Coyle found a consistent formula:

Ignition – An event or role model that provides powerful motivation to work hard and a belief that excellent performance is achievable.

Master coaching – These teachers are “talent whisperers” who help develop a love for doing something, fuel passion, inspire deep practice, and bring out the best in students.

Deep practice – Hard, sustained work at the outer limits of one’s current ability, developing physical or mental skill to the next level.

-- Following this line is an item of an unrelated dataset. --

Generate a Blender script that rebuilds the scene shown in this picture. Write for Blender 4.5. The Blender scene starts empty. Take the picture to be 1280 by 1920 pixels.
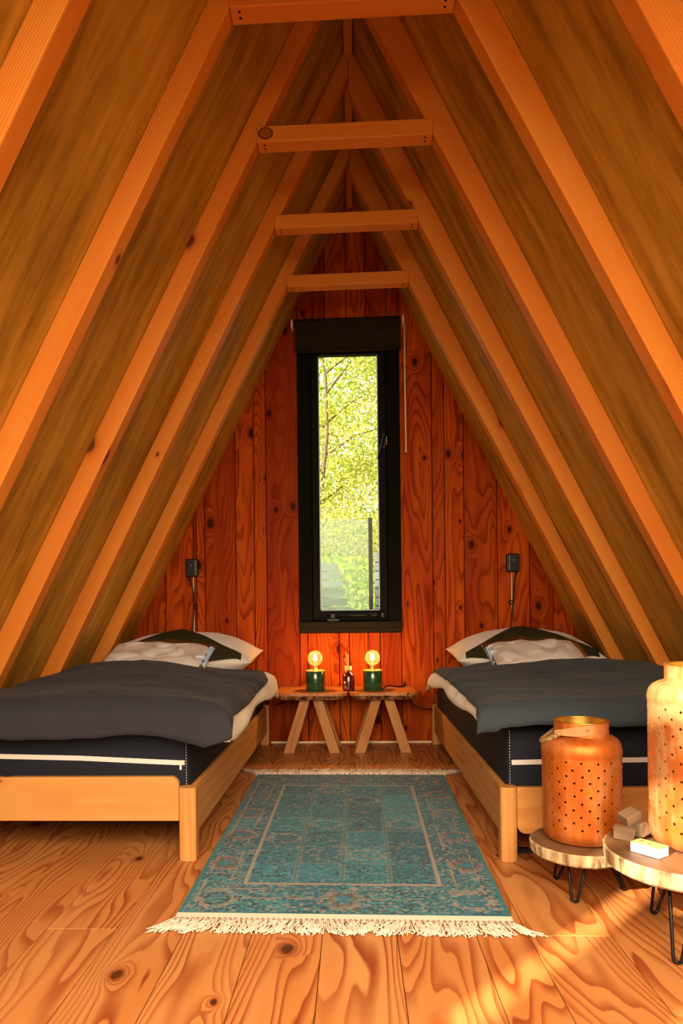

In Coyle’s visits to one talent hotspot after another, he found the same basic process: a lot of slow, difficult work (in the neighborhood of 10,000 hours, the amount that some researchers say is necessary for high proficiency), excellent coaches or teachers (soft and loving at first, then more demanding), and a spark of inspiration – all producing amazing achievement. Here are some of the hotspots:

Brazilian soccer – With five World Cup victories, 900 young players signed by professional European clubs each year, and a procession of stars, there’s no question that Brazil is a talent hotspot. The conventional explanation is that it’s the climate, a traditional love of the sport, and the drive to escape poverty – but those factors were in place in the 1940s and 50s when Brazil did not excel internationally. Coyle found the real reason: since the 1950s, Brazilians have trained in a particular way that improves ball-handling faster than anywhere else in the world. Young Brazilians playthousands of hours of futsal – a shrunk-down version of soccer played with a smaller, heavier ball in an enclosed space.

The Bronte sisters – Charlotte, Emily and Anne, living in the middle of nowhere with their tyrannical father and no mother, wrote some of the greatest works of English literature – among them Jane Eyre, Wuthering Heights, Agnes Grey, and The Tenant of Windfell Hall –before dying at a young age. The explanation? The sisters spent countless hours writing “immature and imitative” children’s books just for fun before settling down to write more serious literature. Their childhood writings were collaborative deep practice where they developed their storytelling muscles.

Japanese schools – The Japanese want their kids to struggle. American teachers, though, worked like waiters. Whenever there was a struggle, they wanted to move past it, make sure the class kept gliding along. But you don’t learn by gliding. One study found that Japanese 8th graders spend 44 percent of their class time inventing, thinking, and actively struggling with underlying concepts. American students spend less than one percent on similar activities.

Parents, of course, are the ultimate teachers. Carol Dweck’s advice to parents boils down to two rules: Pay attention to what your children are fascinated by, and praise them for their effort.